Each quality flag, corresponding to an integer pixel value (like your 134217728 and 2283798528 examples) is actually a package of multiple bit-value flags (in the Product Data Format Specification (PDFS) the bit-value flags are also named “words”). Your example quality flags contain at least 32 bits (or words). Each bit can take on the value of 0 or 1, and the flag value is calculated as the sum of the bit value times the bit number over all bit numbers.
to illustrate that for your example values (I leave out bit# 0-20 as they are 0 for both example pixels):
bit 21: 0 0 - 1 2097152
bit 22: 0 0 - 0 0
bit 23: 0 0 - 0 0
bit 24: 0 0 - 0 0
bit 25: 0 0 - 0 0
bit 26: 0 0 - 0 0
bit 27: 1 134217728 - 1 134217728
bit 28: 0 0 - 0 0
bit 29: 0 0 - 0 0
bit 30: 0 0 - 0 0
bit 31: 0 0 - 1 2147483648
sum : 134217728 - 2283798528
where first column shows the bit number, second (forth) the bit value of the first (second) example pixel, third (fifth) the resulting pixel value contribution from this bit for the first (second) example. Last row shows the sum of the individial bit contributions, ie the resulting pixel value.
That is, beside the common (cloud?) flag at bit27, the second example pixel has additional flags set at bit21 and bit31.
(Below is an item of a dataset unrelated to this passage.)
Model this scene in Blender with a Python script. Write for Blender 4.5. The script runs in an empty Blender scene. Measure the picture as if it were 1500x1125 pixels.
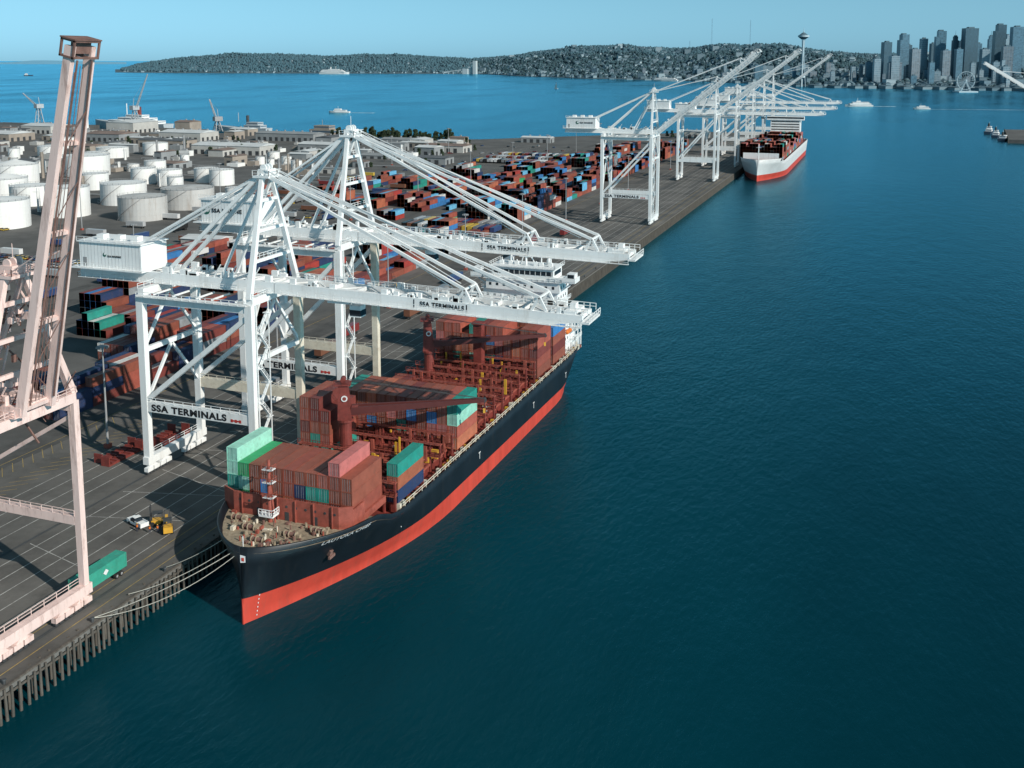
import bpy, math, random
from mathutils import Vector, Matrix, noise
random.seed(7)
R=random.random
def U(a,b): return a+(b-a)*R()
scene=bpy.context.scene
COL=scene.collection
# ---------------------------------------------------------------- materials
def nn(nt,t,**k):
    n=nt.nodes.new(t)
    for a,b in k.items(): setattr(n,a,b)
    return n
MATS={}
def mat(name,col,rough=.6,metal=0.,var=.18,scale=.35,dirt=None,dirtamt=.0,bump=0.,bscale=3.,objcol=False,corr=False,streak=False):
    if name in MATS: return MATS[name]
    m=bpy.data.materials.new(name); m.use_nodes=True; nt=m.node_tree; L=nt.links
    b=nt.nodes['Principled BSDF']; b.inputs['Roughness'].default_value=rough; b.inputs['Metallic'].default_value=metal
    geo=nn(nt,'ShaderNodeNewGeometry')
    vec=geo.outputs['Position']
    if streak:
        mp=nn(nt,'ShaderNodeMapping'); mp.inputs['Scale'].default_value=(1,1,.18); L.new(vec,mp.inputs['Vector']); svec=mp.outputs[0]
    else: svec=vec
    n=nn(nt,'ShaderNodeTexNoise'); n.inputs['Scale'].default_value=scale; n.inputs['Detail'].default_value=6; n.inputs['Roughness'].default_value=.65
    L.new(svec,n.inputs['Vector'])
    mr=nn(nt,'ShaderNodeMapRange'); mr.inputs[1].default_value=.3; mr.inputs[2].default_value=.7; mr.inputs[3].default_value=1-var; mr.inputs[4].default_value=1+var*.6
    L.new(n.outputs['Fac'],mr.inputs[0])
    mx=nn(nt,'ShaderNodeVectorMath',operation='SCALE')
    if objcol:
        oi=nn(nt,'ShaderNodeObjectInfo'); L.new(oi.outputs['Color'],mx.inputs[0])
    else: mx.inputs[0].default_value=col
    L.new(mr.outputs[0],mx.inputs['Scale'])
    out=mx.outputs[0]
    if dirt:
        n2=nn(nt,'ShaderNodeTexNoise'); n2.inputs['Scale'].default_value=scale*2.3; n2.inputs['Detail'].default_value=8; n2.inputs['Roughness'].default_value=.75
        L.new(svec,n2.inputs['Vector'])
        r2=nn(nt,'ShaderNodeMapRange'); r2.inputs[1].default_value=.52; r2.inputs[2].default_value=.72; r2.inputs[3].default_value=0; r2.inputs[4].default_value=dirtamt
        L.new(n2.outputs['Fac'],r2.inputs[0])
        mm=nn(nt,'ShaderNodeMix',data_type='RGBA'); L.new(r2.outputs[0],mm.inputs[0]); L.new(out,mm.inputs[6]); mm.inputs[7].default_value=(*dirt,1)
        out=mm.outputs[2]
    L.new(out,b.inputs['Base Color'])
    if corr:
        tc=nn(nt,'ShaderNodeTexCoord'); w=nn(nt,'ShaderNodeTexWave',wave_type='BANDS',bands_direction='Y'); w.inputs['Scale'].default_value=.9
        L.new(tc.outputs['Object'],w.inputs['Vector']); bp=nn(nt,'ShaderNodeBump'); bp.inputs['Distance'].default_value=.07; bp.inputs['Strength'].default_value=.6
        L.new(w.outputs['Fac'],bp.inputs['Height']); L.new(bp.outputs[0],b.inputs['Normal'])
    elif bump>0:
        n3=nn(nt,'ShaderNodeTexNoise'); n3.inputs['Scale'].default_value=bscale; n3.inputs['Detail'].default_value=4
        L.new(vec,n3.inputs['Vector']); bp=nn(nt,'ShaderNodeBump'); bp.inputs['Distance'].default_value=bump
        L.new(n3.outputs['Fac'],bp.inputs['Height']); L.new(bp.outputs[0],b.inputs['Normal'])
    MATS[name]=m; return m
WHITE=mat('white_paint',(.80,.82,.82),.45,var=.08,scale=.15,dirt=(.42,.38,.33),dirtamt=.45,streak=True)
PINK=mat('faded_pink_paint',(.80,.60,.55),.6,var=.14,scale=.3,dirt=(.28,.15,.12),dirtamt=.8,streak=True)
PINKD=mat('rusty_brown_steel',(.20,.11,.09),.7,var=.4,scale=.5)
CREAM=mat('cream_paint',(.68,.63,.52),.55,dirt=(.35,.25,.15),dirtamt=.5,scale=.3)
BLACK=mat('black_lettering',(.015,.015,.018),.5,var=.05)
DARK=mat('dark_steel',(.05,.055,.06),.6,var=.3)
GREY=mat('grey_steel',(.30,.31,.32),.5,var=.2)
GLASS=mat('dark_glass',(.02,.03,.04),.12,var=.05)
RED=mat('deck_red_paint',(.20,.038,.03),.6,var=.35,scale=.6,dirt=(.08,.025,.018),dirtamt=.7)
REDL=mat('light_red_paint',(.34,.085,.06),.6,var=.35,scale=.6,dirt=(.15,.05,.03),dirtamt=.6)
HULLK=mat('hull_black',(.008,.012,.017),.4,var=.3,scale=.2,dirt=(.04,.035,.03),dirtamt=.35,streak=True)
HULLR=mat('hull_red_antifouling',(.55,.058,.035),.5,var=.22,scale=.25,dirt=(.32,.08,.055),dirtamt=.6,streak=True)
HULLG=mat('hull_white_grey',(.55,.56,.56),.5,var=.1,scale=.2)
DECKT=mat('deck_tan',(.32,.265,.19),.75,var=.4,scale=1.2,dirt=(.14,.065,.04),dirtamt=.9)
YEL=mat('yellow_paint',(.65,.36,.04),.5,var=.2)
ORG=mat('orange_paint',(.7,.18,.03),.5)
RUB=mat('black_rubber',(.02,.02,.02),.85)
CONT=mat('container_paint',(1,1,1),.55,objcol=True,var=.22,scale=.5,dirt=(.12,.08,.06),dirtamt=.4,corr=True)
WOODP=mat('weathered_timber',(.105,.092,.078),.9,var=.45,scale=1.5,streak=True,bump=.05)
CONC=mat('concrete',(.16,.155,.145),.85,var=.25,scale=.3,dirt=(.08,.075,.07),dirtamt=.6)
ROPE=mat('rope',(.50,.48,.42),.9)
TANK=mat('tank_white',(.78,.79,.78),.5,var=.08,scale=.1,dirt=(.45,.42,.36),dirtamt=.4,streak=True)
TANKG=mat('tank_grey',(.48,.48,.47),.6,var=.15,scale=.1,dirt=(.25,.2,.16),dirtamt=.7,streak=True)
ROOFS=[mat('roof_pale',(.56,.59,.60),.7,var=.15,scale=.05,dirt=(.3,.28,.25),dirtamt=.5),mat('roof_grey',(.25,.27,.28),.8,var=.2,scale=.08),mat('roof_dark',(.10,.11,.12),.8,var=.3,scale=.08),mat('roof_rust',(.20,.15,.13),.8,var=.3,scale=.1)]
WALLS=[mat('wall_pale',(.46,.46,.44),.8,var=.15,scale=.1),mat('wall_grey',(.26,.28,.29),.8,var=.2,scale=.1),mat('wall_tan',(.32,.28,.24),.8,var=.2,scale=.1)]
BARK=mat('bark',(.09,.07,.05),.95,var=.4)
LEAF=mat('foliage',(.035,.06,.028),.85,var=.6,scale=.3)
WLET=mat('white_lettering',(.7,.7,.7),.6)
SRED=mat('signal_red',(.5,.04,.03),.6)
# ---------------------------------------------------------------- mesh builder
class MB:
    def __init__(s): s.v=[];s.f=[];s.m=[]
    def add(s,vs,fs,m=0):
        o=len(s.v); s.v+=[tuple(v) for v in vs]; s.f+=[tuple(i+o for i in f) for f in fs]; s.m+=[m]*len(fs)
    def box(s,x0,y0,z0,x1,y1,z1,m=0):
        s.add([(x0,y0,z0),(x1,y0,z0),(x1,y1,z0),(x0,y1,z0),(x0,y0,z1),(x1,y0,z1),(x1,y1,z1),(x0,y1,z1)],
              [(0,3,2,1),(4,5,6,7),(0,1,5,4),(1,2,6,5),(2,3,7,6),(3,0,4,7)],m)
    def beam(s,p,q,w,h=None,m=0,w2=None,h2=None):
        p=Vector(p);q=Vector(q); h=h or w; w2=w2 or w; h2=h2 or h
        d=(q-p).normalized(); ref=Vector((0,1,0)) if abs(d.z)>.93 else Vector((0,0,1))
        sd=d.cross(ref).normalized(); up=sd.cross(d)
        vs=[]
        for c,a,b in((p,w/2,h/2),(q,w2/2,h2/2)):
            vs+=[c-sd*a-up*b,c+sd*a-up*b,c+sd*a+up*b,c-sd*a+up*b]
        s.add(vs,[(0,1,2,3),(7,6,5,4),(4,5,1,0),(5,6,2,1),(6,7,3,2),(7,4,0,3)],m)
    def cyl(s,p,q,r,r2=None,n=10,m=0):
        p=Vector(p);q=Vector(q); r2=r if r2 is None else r2
        d=(q-p).normalized(); ref=Vector((1,0,0)) if abs(d.z)>.9 else Vector((0,0,1))
        a=d.cross(ref).normalized(); b=d.cross(a)
        vs=[];
        for c,rr in((p,r),(q,r2)):
            for i in range(n):
                t=2*math.pi*i/n; vs.append(c+a*(math.cos(t)*rr)+b*(math.sin(t)*rr))
        fs=[(i,n+i,n+(i+1)%n,(i+1)%n) for i in range(n)]+[tuple(range(n)),tuple(range(2*n-1,n-1,-1))]
        s.add(vs,fs,m)
    def rail(s,p,q,h=1.1,step=3.,t=.09,m=0):
        p=Vector(p);q=Vector(q);L=(q-p).length; n=max(1,int(L/step)); z=Vector((0,0,h))
        for i in range(n+1):
            c=p.lerp(q,i/n); s.beam(c,c+z,t,t,m)
        s.beam(p+z,q+z,t,t,m); s.beam(p+z*.5,q+z*.5,t*.8,t*.8,m)
    def xf(s,M): s.v=[tuple(M@Vector(v)) for v in s.v]; return s
    def make(s,name,mats,parent=None,loc=(0,0,0),smooth=False,label=None,link=True):
        me=bpy.data.meshes.new(name); me.from_pydata(s.v,[],s.f)
        for m in mats: me.materials.append(m)
        me.polygons.foreach_set('material_index',s.m)
        if smooth: me.polygons.foreach_set('use_smooth',[True]*len(s.f))
        me.update()
        o=bpy.data.objects.new(name,me); o.location=loc
        if parent: o.parent=parent
        if label: o['label']=label
        if link: COL.objects.link(o)
        return o
def tag(o,label,cat,group=None):
    o['label']=label;o['category']=cat
    if group:o['group']=group
    return o
def empty(name,loc,label,cat,group=None,rz=0):
    o=bpy.data.objects.new(name,None); o.location=loc; o.rotation_euler=(0,0,rz); o.empty_display_size=1; COL.objects.link(o)
    return tag(o,label,cat,group)
def struct(o): o['kind']='structure'; return o
TXT={}
def text(body,size,width,m,loc,rot,parent,name='lettering',bold=.035):
    key=(body,size,width)
    if key not in TXT:
        c=bpy.data.curves.new('t','FONT'); c.body=body; c.size=size; c.extrude=.01; c.offset=bold*size; c.space_character=1.12
        o=bpy.data.objects.new('t',c); COL.objects.link(o); bpy.context.view_layer.update()
        dg=bpy.context.evaluated_depsgraph_get()
        me=bpy.data.meshes.new_from_object(o.evaluated_get(dg)); bpy.data.objects.remove(o)
        xs=[v.co.x for v in me.vertices]; w=max(xs)-min(xs); x0=min(xs)
        for v in me.vertices: v.co.x=(v.co.x-x0)*width/w
        TXT[key]=me
    me=TXT[key].copy(); me.materials.clear(); me.materials.append(m)
    o=bpy.data.objects.new(name,me); o.location=loc; o.rotation_euler=rot
    if parent:o.parent=parent
    COL.objects.link(o); return o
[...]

I have no idea, what meaning the individual bits correspond to in your data, but a short description of the word meanings should be found (a) in the PDFS corresponding to your data (a number of PDFS is available from the Sentinel Documents Library - select the one you need depending e.g. on the level - L1/L2 - of your data), but also (b) in the attribute information of the quality flag entry in your data (in a field called ‘flag_meanings’).
I also have no idea, whether SNAP/s3tbx contains a tool to easily do this bit de-wrapping. I use numpy’s view and unpackbits functions for that.